═════ Raw data

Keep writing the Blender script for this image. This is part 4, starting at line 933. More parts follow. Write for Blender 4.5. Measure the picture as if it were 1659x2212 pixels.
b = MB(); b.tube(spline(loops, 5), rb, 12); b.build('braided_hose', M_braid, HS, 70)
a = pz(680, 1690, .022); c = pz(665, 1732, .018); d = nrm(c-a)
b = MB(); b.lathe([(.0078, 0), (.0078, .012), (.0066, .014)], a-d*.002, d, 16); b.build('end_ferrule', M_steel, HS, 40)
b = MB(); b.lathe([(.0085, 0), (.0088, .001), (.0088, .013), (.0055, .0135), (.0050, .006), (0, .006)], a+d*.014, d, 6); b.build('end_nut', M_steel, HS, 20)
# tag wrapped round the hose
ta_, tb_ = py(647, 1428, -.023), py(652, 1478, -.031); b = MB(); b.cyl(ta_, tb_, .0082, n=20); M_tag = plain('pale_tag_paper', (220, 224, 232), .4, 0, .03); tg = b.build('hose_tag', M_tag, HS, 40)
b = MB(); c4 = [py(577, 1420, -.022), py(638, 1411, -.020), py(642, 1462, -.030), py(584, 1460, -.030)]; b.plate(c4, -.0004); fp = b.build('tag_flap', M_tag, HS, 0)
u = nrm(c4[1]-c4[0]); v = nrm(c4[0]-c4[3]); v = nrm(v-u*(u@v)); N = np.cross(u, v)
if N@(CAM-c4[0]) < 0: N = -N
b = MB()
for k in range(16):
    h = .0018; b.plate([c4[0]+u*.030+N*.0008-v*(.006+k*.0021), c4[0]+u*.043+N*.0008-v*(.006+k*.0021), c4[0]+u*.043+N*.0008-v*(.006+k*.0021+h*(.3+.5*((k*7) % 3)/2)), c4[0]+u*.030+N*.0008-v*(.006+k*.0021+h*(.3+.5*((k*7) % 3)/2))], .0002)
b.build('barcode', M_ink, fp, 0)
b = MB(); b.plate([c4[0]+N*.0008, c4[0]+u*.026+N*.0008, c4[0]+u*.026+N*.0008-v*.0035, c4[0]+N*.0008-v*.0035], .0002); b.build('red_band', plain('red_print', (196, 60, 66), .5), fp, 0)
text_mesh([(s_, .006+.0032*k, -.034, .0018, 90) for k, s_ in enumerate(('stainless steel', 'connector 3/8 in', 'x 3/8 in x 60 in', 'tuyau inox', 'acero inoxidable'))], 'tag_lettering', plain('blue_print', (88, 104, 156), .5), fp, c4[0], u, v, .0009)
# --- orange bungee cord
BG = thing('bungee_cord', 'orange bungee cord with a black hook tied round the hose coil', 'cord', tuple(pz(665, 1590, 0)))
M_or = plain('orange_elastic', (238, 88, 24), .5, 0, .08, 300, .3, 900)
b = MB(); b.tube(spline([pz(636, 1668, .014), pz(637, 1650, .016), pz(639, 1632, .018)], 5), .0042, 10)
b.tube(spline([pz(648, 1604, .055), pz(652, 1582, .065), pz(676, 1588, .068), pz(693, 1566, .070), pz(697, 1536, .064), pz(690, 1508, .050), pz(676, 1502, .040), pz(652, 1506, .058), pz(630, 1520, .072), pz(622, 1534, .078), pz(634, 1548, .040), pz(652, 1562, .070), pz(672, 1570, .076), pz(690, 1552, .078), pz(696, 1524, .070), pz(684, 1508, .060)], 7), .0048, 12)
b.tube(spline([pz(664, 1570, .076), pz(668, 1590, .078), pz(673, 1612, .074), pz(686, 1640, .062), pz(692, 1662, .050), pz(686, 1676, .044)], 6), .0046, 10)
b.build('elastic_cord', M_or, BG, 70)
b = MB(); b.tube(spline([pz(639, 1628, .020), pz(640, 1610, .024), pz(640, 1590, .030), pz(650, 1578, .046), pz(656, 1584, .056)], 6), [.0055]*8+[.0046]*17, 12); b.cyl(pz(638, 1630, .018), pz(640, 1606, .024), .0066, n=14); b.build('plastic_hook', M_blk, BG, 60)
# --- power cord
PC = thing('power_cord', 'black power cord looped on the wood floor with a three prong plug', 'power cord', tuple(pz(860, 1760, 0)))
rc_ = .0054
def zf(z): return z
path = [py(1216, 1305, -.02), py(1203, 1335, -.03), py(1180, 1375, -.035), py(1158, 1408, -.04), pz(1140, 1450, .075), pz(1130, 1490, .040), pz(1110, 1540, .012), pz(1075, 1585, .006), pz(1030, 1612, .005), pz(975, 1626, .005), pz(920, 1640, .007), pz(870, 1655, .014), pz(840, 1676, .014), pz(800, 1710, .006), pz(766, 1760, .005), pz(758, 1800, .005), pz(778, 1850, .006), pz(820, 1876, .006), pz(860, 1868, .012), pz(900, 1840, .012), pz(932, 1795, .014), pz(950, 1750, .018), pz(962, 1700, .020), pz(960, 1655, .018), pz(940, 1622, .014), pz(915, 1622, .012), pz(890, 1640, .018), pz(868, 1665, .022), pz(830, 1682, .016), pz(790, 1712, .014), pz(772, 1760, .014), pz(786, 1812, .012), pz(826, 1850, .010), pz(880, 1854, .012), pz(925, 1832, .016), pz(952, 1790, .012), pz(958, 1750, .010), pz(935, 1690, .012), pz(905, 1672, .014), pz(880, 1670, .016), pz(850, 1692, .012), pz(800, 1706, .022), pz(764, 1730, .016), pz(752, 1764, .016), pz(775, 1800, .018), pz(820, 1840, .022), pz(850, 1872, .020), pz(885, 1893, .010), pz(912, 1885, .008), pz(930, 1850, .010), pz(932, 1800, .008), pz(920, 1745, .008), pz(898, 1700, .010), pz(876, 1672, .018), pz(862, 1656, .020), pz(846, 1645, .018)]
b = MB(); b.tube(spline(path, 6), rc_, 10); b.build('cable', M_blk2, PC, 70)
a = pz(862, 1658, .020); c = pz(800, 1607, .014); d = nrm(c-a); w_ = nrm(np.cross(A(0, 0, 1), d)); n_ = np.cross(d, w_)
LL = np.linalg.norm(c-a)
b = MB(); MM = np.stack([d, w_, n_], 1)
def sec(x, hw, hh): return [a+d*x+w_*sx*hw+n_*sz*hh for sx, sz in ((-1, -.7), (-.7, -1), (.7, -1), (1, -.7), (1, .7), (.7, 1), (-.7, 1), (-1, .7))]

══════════

-- Instructions for the task --
Quote the data in full, keeping each word unchanged.

-- Task result --
Keep writing the Blender script for this image. This is part 4, starting at line 933. More parts follow. Write for Blender 4.5. Measure the picture as if it were 1659x2212 pixels.
b = MB(); b.tube(spline(loops, 5), rb, 12); b.build('braided_hose', M_braid, HS, 70)
a = pz(680, 1690, .022); c = pz(665, 1732, .018); d = nrm(c-a)
b = MB(); b.lathe([(.0078, 0), (.0078, .012), (.0066, .014)], a-d*.002, d, 16); b.build('end_ferrule', M_steel, HS, 40)
b = MB(); b.lathe([(.0085, 0), (.0088, .001), (.0088, .013), (.0055, .0135), (.0050, .006), (0, .006)], a+d*.014, d, 6); b.build('end_nut', M_steel, HS, 20)
# tag wrapped round the hose
ta_, tb_ = py(647, 1428, -.023), py(652, 1478, -.031); b = MB(); b.cyl(ta_, tb_, .0082, n=20); M_tag = plain('pale_tag_paper', (220, 224, 232), .4, 0, .03); tg = b.build('hose_tag', M_tag, HS, 40)
b = MB(); c4 = [py(577, 1420, -.022), py(638, 1411, -.020), py(642, 1462, -.030), py(584, 1460, -.030)]; b.plate(c4, -.0004); fp = b.build('tag_flap', M_tag, HS, 0)
u = nrm(c4[1]-c4[0]); v = nrm(c4[0]-c4[3]); v = nrm(v-u*(u@v)); N = np.cross(u, v)
if N@(CAM-c4[0]) < 0: N = -N
b = MB()
for k in range(16):
    h = .0018; b.plate([c4[0]+u*.030+N*.0008-v*(.006+k*.0021), c4[0]+u*.043+N*.0008-v*(.006+k*.0021), c4[0]+u*.043+N*.0008-v*(.006+k*.0021+h*(.3+.5*((k*7) % 3)/2)), c4[0]+u*.030+N*.0008-v*(.006+k*.0021+h*(.3+.5*((k*7) % 3)/2))], .0002)
b.build('barcode', M_ink, fp, 0)
b = MB(); b.plate([c4[0]+N*.0008, c4[0]+u*.026+N*.0008, c4[0]+u*.026+N*.0008-v*.0035, c4[0]+N*.0008-v*.0035], .0002); b.build('red_band', plain('red_print', (196, 60, 66), .5), fp, 0)
text_mesh([(s_, .006+.0032*k, -.034, .0018, 90) for k, s_ in enumerate(('stainless steel', 'connector 3/8 in', 'x 3/8 in x 60 in', 'tuyau inox', 'acero inoxidable'))], 'tag_lettering', plain('blue_print', (88, 104, 156), .5), fp, c4[0], u, v, .0009)
# --- orange bungee cord
BG = thing('bungee_cord', 'orange bungee cord with a black hook tied round the hose coil', 'cord', tuple(pz(665, 1590, 0)))
M_or = plain('orange_elastic', (238, 88, 24), .5, 0, .08, 300, .3, 900)
b = MB(); b.tube(spline([pz(636, 1668, .014), pz(637, 1650, .016), pz(639, 1632, .018)], 5), .0042, 10)
b.tube(spline([pz(648, 1604, .055), pz(652, 1582, .065), pz(676, 1588, .068), pz(693, 1566, .070), pz(697, 1536, .064), pz(690, 1508, .050), pz(676, 1502, .040), pz(652, 1506, .058), pz(630, 1520, .072), pz(622, 1534, .078), pz(634, 1548, .040), pz(652, 1562, .070), pz(672, 1570, .076), pz(690, 1552, .078), pz(696, 1524, .070), pz(684, 1508, .060)], 7), .0048, 12)
b.tube(spline([pz(664, 1570, .076), pz(668, 1590, .078), pz(673, 1612, .074), pz(686, 1640, .062), pz(692, 1662, .050), pz(686, 1676, .044)], 6), .0046, 10)
b.build('elastic_cord', M_or, BG, 70)
b = MB(); b.tube(spline([pz(639, 1628, .020), pz(640, 1610, .024), pz(640, 1590, .030), pz(650, 1578, .046), pz(656, 1584, .056)], 6), [.0055]*8+[.0046]*17, 12); b.cyl(pz(638, 1630, .018), pz(640, 1606, .024), .0066, n=14); b.build('plastic_hook', M_blk, BG, 60)
# --- power cord
PC = thing('power_cord', 'black power cord looped on the wood floor with a three prong plug', 'power cord', tuple(pz(860, 1760, 0)))
rc_ = .0054
def zf(z): return z
path = [py(1216, 1305, -.02), py(1203, 1335, -.03), py(1180, 1375, -.035), py(1158, 1408, -.04), pz(1140, 1450, .075), pz(1130, 1490, .040), pz(1110, 1540, .012), pz(1075, 1585, .006), pz(1030, 1612, .005), pz(975, 1626, .005), pz(920, 1640, .007), pz(870, 1655, .014), pz(840, 1676, .014), pz(800, 1710, .006), pz(766, 1760, .005), pz(758, 1800, .005), pz(778, 1850, .006), pz(820, 1876, .006), pz(860, 1868, .012), pz(900, 1840, .012), pz(932, 1795, .014), pz(950, 1750, .018), pz(962, 1700, .020), pz(960, 1655, .018), pz(940, 1622, .014), pz(915, 1622, .012), pz(890, 1640, .018), pz(868, 1665, .022), pz(830, 1682, .016), pz(790, 1712, .014), pz(772, 1760, .014), pz(786, 1812, .012), pz(826, 1850, .010), pz(880, 1854, .012), pz(925, 1832, .016), pz(952, 1790, .012), pz(958, 1750, .010), pz(935, 1690, .012), pz(905, 1672, .014), pz(880, 1670, .016), pz(850, 1692, .012), pz(800, 1706, .022), pz(764, 1730, .016), pz(752, 1764, .016), pz(775, 1800, .018), pz(820, 1840, .022), pz(850, 1872, .020), pz(885, 1893, .010), pz(912, 1885, .008), pz(930, 1850, .010), pz(932, 1800, .008), pz(920, 1745, .008), pz(898, 1700, .010), pz(876, 1672, .018), pz(862, 1656, .020), pz(846, 1645, .018)]
b = MB(); b.tube(spline(path, 6), rc_, 10); b.build('cable', M_blk2, PC, 70)
a = pz(862, 1658, .020); c = pz(800, 1607, .014); d = nrm(c-a); w_ = nrm(np.cross(A(0, 0, 1), d)); n_ = np.cross(d, w_)
LL = np.linalg.norm(c-a)
b = MB(); MM = np.stack([d, w_, n_], 1)
def sec(x, hw, hh): return [a+d*x+w_*sx*hw+n_*sz*hh for sx, sz in ((-1, -.7), (-.7, -1), (.7, -1), (1, -.7), (1, .7), (.7, 1), (-.7, 1), (-1, .7))]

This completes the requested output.